BRIEF: Once the pictures are set aside, transcribe the remaining data exactly.

##########

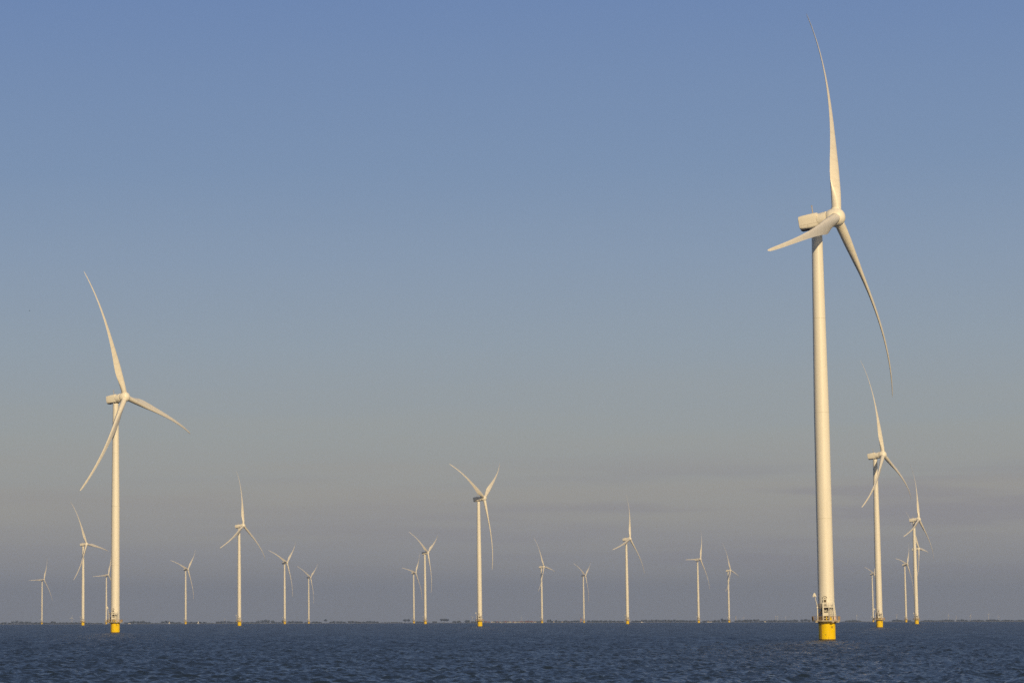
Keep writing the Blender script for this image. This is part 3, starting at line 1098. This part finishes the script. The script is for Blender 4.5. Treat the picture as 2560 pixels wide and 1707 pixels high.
# small turbines on the land
def land_turbine():
    r = empty('land_turbine', (0, 0, 0))
    m = MB()
    m.lathe([(1.5, -8), (.75, 49.2)], 20)
    m.build('tower', M_TOWER, r)
    m = MB()
    m.box(-1.2, 1.2, -2.5, 5, 49.2, 51.6)
    m.tube((0, -2.5, 50.4), (0, -4.2, 50.4), 1.3, .5, 12)
    m.build('nacelle', M_WHITE, r, smooth=False)
    m = MB()
    m.loft([[Vector((w * math.cos(t) * 1.0, .3 * w * math.sin(t), z)) for t in np.linspace(0, 2 * math.pi, 9)[:-1]] for w, z in ((.6, .8), (1.15, 5), (.8, 13), (.3, 22), (.08, 24))])
    b = m.build('blade', M_BLADE, r)
    bs = [b]
    for k in range(2):
        c = b.copy()
        C.objects.link(c)
        c.parent = r
        bs.append(c)
    return r


lt = land_turbine()
LT = [(177.5, 1542.3, 1557.6, 15, 12, 'faint pale shore turbine between the far left turbine and its taller neighbour'),
      (560, 1544.5, 1556, 60, 0, 'faint shore turbine just left of the medium upright-bladed turbine'),
      (831, 1548.5, 1555.5, 60, 40, 'very small faint shore turbine right of the single round tree'),
      (1178.5, 1541, 1554.5, 25, 70, 'thin pale shore turbine close left of the middle turbine'),
      (1301, 1541, 1553.8, 60, 0, 'faint shore turbine standing behind the hazy town'),
      (1857, 1542.2, 1553, 30, 10, 'faint shore turbine right of the pale shore tower, left of the largest turbine'),
      (1937.5, 1538.5, 1552.8, 65, 5, 'left one of a close faint pair of shore turbines left of the largest turbine'),
      (1942.2, 1539.5, 1552.8, 60, 100, 'right one of a close faint pair of shore turbines left of the largest turbine'),
      (1962.5, 1541, 1552.8, 60, 20, 'faint shore turbine just left of the largest turbine\'s crane'),
      (2139.8, 1538, 1553, 55, 0, 'pale shore turbine between the largest turbine and the third largest one'),
      (2239.5, 1537.5, 1553, 35, 60, 'pale shore turbine between the third largest turbine and its small right neighbour'),
      (2369, 1538, 1553, 40, 5, 'first of five pale shore turbines right of the farthest right lake turbine'),
      (2388, 1541, 1553, 50, 30, 'second and faintest of five shore turbines right of the last lake turbine'),
      (2424.3, 1539, 1553, 30, 20, 'third and whitest of five shore turbines right of the last lake turbine'),
      (2469.5, 1536, 1553, 55, 2, 'tallest, fourth of five shore turbines right of the last lake turbine'),
      (2494, 1540, 1553, 45, 10, 'last of five faint shore turbines right of the last lake turbine'),
      (2176, 1541.5, 1553, 45, 50, 'very faint shore turbine just left of the third largest turbine')]
for i, (px, hubrow, base, yaw, psi, label) in enumerate(LT):
    t = lt if i == 0 else copy_tree(lt)
    D = 13000.0
    H = (1553.2 - .0 - hubrow + (base - 1553)) * PXM(D) + 1.0
    t.location = at(px, D, 0)
    s = H / 50.4
    t.scale = (s, s, s)
    t.rotation_euler = (0, 0, R(yaw))
    k = 0
    for c in t.children:
        if c.name.split('.')[0] == 'blade':
            c.matrix_basis = Matrix.Translation((0, -3.3, 50.4)) @ Matrix.Rotation(R(psi + 120 * k), 4, 'Y')
            k += 1
    tag(t, label, 'wind turbine', 'small turbines on the far land')

# a bird high on the left
bp = co.matrix_world @ Vector(((74 - XP) / F_PX * 700, -(776.5 - 853.5) / F_PX * 700, -700))
bird = empty('bird', bp)
m = MB()
m.loft([[Vector((x, r * math.cos(t), r * math.sin(t) * .9)) for t in np.linspace(0, 2 * math.pi, 9)[:-1]] for x, r in ((-.22, .01), (-.14, .045), (0, .065), (.10, .05), (.15, .035), (.19, .03), (.24, .005))])
m.build('body', M_BIRD, bird)
for s in (-1, 1):
    m = MB()
    m.loft([[Vector((x0, s * y, z + .008)), Vector((x1, s * y, z + .004)), Vector((x1, s * y, z - .004)), Vector((x0, s * y, z - .008))] for y, z, x0, x1 in ((.04, .02, .09, -.09), (.2, .07, .11, -.07), (.36, .04, .04, -.07), (.48, -.01, -.05, -.09))])
    m.build('wing', M_BIRD, bird)
bird.rotation_euler = (0, 0, R(20))
tag(bird, 'tiny dark bird flying high in the sky above the left turbines', 'bird')

# ------------------------------------------------------------------ haze over the lake
HAZE = 7.0e-5
m = MB()
m.box(-15500, 15500, -15500, 15500, -40, 190)
hz = m.build('haze', bpy.data.materials.new('haze'), smooth=False)
hm = hz.data.materials[0]
hm.use_nodes = True
ht = hm.node_tree
ht.nodes.clear()
pv = ht.nodes.new('ShaderNodeVolumePrincipled')
pv.inputs['Color'].default_value = (.80, .86, .95, 1)
pv.inputs['Density'].default_value = HAZE
pv.inputs['Anisotropy'].default_value = .5
ou = ht.nodes.new('ShaderNodeOutputMaterial')
ht.links.new(pv.outputs[0], ou.inputs['Volume'])
tag(hz, 'thin pale evening haze lying over the lake', 'haze', kind='stuff')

##########

ANSWER TO THIS PROBLEM:
Keep writing the Blender script for this image. This is part 3, starting at line 1098. This part finishes the script. The script is for Blender 4.5. Treat the picture as 2560 pixels wide and 1707 pixels high.
# small turbines on the land
def land_turbine():
    r = empty('land_turbine', (0, 0, 0))
    m = MB()
    m.lathe([(1.5, -8), (.75, 49.2)], 20)
    m.build('tower', M_TOWER, r)
    m = MB()
    m.box(-1.2, 1.2, -2.5, 5, 49.2, 51.6)
    m.tube((0, -2.5, 50.4), (0, -4.2, 50.4), 1.3, .5, 12)
    m.build('nacelle', M_WHITE, r, smooth=False)
    m = MB()
    m.loft([[Vector((w * math.cos(t) * 1.0, .3 * w * math.sin(t), z)) for t in np.linspace(0, 2 * math.pi, 9)[:-1]] for w, z in ((.6, .8), (1.15, 5), (.8, 13), (.3, 22), (.08, 24))])
    b = m.build('blade', M_BLADE, r)
    bs = [b]
    for k in range(2):
        c = b.copy()
        C.objects.link(c)
        c.parent = r
        bs.append(c)
    return r


lt = land_turbine()
LT = [(177.5, 1542.3, 1557.6, 15, 12, 'faint pale shore turbine between the far left turbine and its taller neighbour'),
      (560, 1544.5, 1556, 60, 0, 'faint shore turbine just left of the medium upright-bladed turbine'),
      (831, 1548.5, 1555.5, 60, 40, 'very small faint shore turbine right of the single round tree'),
      (1178.5, 1541, 1554.5, 25, 70, 'thin pale shore turbine close left of the middle turbine'),
      (1301, 1541, 1553.8, 60, 0, 'faint shore turbine standing behind the hazy town'),
      (1857, 1542.2, 1553, 30, 10, 'faint shore turbine right of the pale shore tower, left of the largest turbine'),
      (1937.5, 1538.5, 1552.8, 65, 5, 'left one of a close faint pair of shore turbines left of the largest turbine'),
      (1942.2, 1539.5, 1552.8, 60, 100, 'right one of a close faint pair of shore turbines left of the largest turbine'),
      (1962.5, 1541, 1552.8, 60, 20, 'faint shore turbine just left of the largest turbine\'s crane'),
      (2139.8, 1538, 1553, 55, 0, 'pale shore turbine between the largest turbine and the third largest one'),
      (2239.5, 1537.5, 1553, 35, 60, 'pale shore turbine between the third largest turbine and its small right neighbour'),
      (2369, 1538, 1553, 40, 5, 'first of five pale shore turbines right of the farthest right lake turbine'),
      (2388, 1541, 1553, 50, 30, 'second and faintest of five shore turbines right of the last lake turbine'),
      (2424.3, 1539, 1553, 30, 20, 'third and whitest of five shore turbines right of the last lake turbine'),
      (2469.5, 1536, 1553, 55, 2, 'tallest, fourth of five shore turbines right of the last lake turbine'),
      (2494, 1540, 1553, 45, 10, 'last of five faint shore turbines right of the last lake turbine'),
      (2176, 1541.5, 1553, 45, 50, 'very faint shore turbine just left of the third largest turbine')]
for i, (px, hubrow, base, yaw, psi, label) in enumerate(LT):
    t = lt if i == 0 else copy_tree(lt)
    D = 13000.0
    H = (1553.2 - .0 - hubrow + (base - 1553)) * PXM(D) + 1.0
    t.location = at(px, D, 0)
    s = H / 50.4
    t.scale = (s, s, s)
    t.rotation_euler = (0, 0, R(yaw))
    k = 0
    for c in t.children:
        if c.name.split('.')[0] == 'blade':
            c.matrix_basis = Matrix.Translation((0, -3.3, 50.4)) @ Matrix.Rotation(R(psi + 120 * k), 4, 'Y')
            k += 1
    tag(t, label, 'wind turbine', 'small turbines on the far land')

# a bird high on the left
bp = co.matrix_world @ Vector(((74 - XP) / F_PX * 700, -(776.5 - 853.5) / F_PX * 700, -700))
bird = empty('bird', bp)
m = MB()
m.loft([[Vector((x, r * math.cos(t), r * math.sin(t) * .9)) for t in np.linspace(0, 2 * math.pi, 9)[:-1]] for x, r in ((-.22, .01), (-.14, .045), (0, .065), (.10, .05), (.15, .035), (.19, .03), (.24, .005))])
m.build('body', M_BIRD, bird)
for s in (-1, 1):
    m = MB()
    m.loft([[Vector((x0, s * y, z + .008)), Vector((x1, s * y, z + .004)), Vector((x1, s * y, z - .004)), Vector((x0, s * y, z - .008))] for y, z, x0, x1 in ((.04, .02, .09, -.09), (.2, .07, .11, -.07), (.36, .04, .04, -.07), (.48, -.01, -.05, -.09))])
    m.build('wing', M_BIRD, bird)
bird.rotation_euler = (0, 0, R(20))
tag(bird, 'tiny dark bird flying high in the sky above the left turbines', 'bird')

# ------------------------------------------------------------------ haze over the lake
HAZE = 7.0e-5
m = MB()
m.box(-15500, 15500, -15500, 15500, -40, 190)
hz = m.build('haze', bpy.data.materials.new('haze'), smooth=False)
hm = hz.data.materials[0]
hm.use_nodes = True
ht = hm.node_tree
ht.nodes.clear()
pv = ht.nodes.new('ShaderNodeVolumePrincipled')
pv.inputs['Color'].default_value = (.80, .86, .95, 1)
pv.inputs['Density'].default_value = HAZE
pv.inputs['Anisotropy'].default_value = .5
ou = ht.nodes.new('ShaderNodeOutputMaterial')
ht.links.new(pv.outputs[0], ou.inputs['Volume'])
tag(hz, 'thin pale evening haze lying over the lake', 'haze', kind='stuff')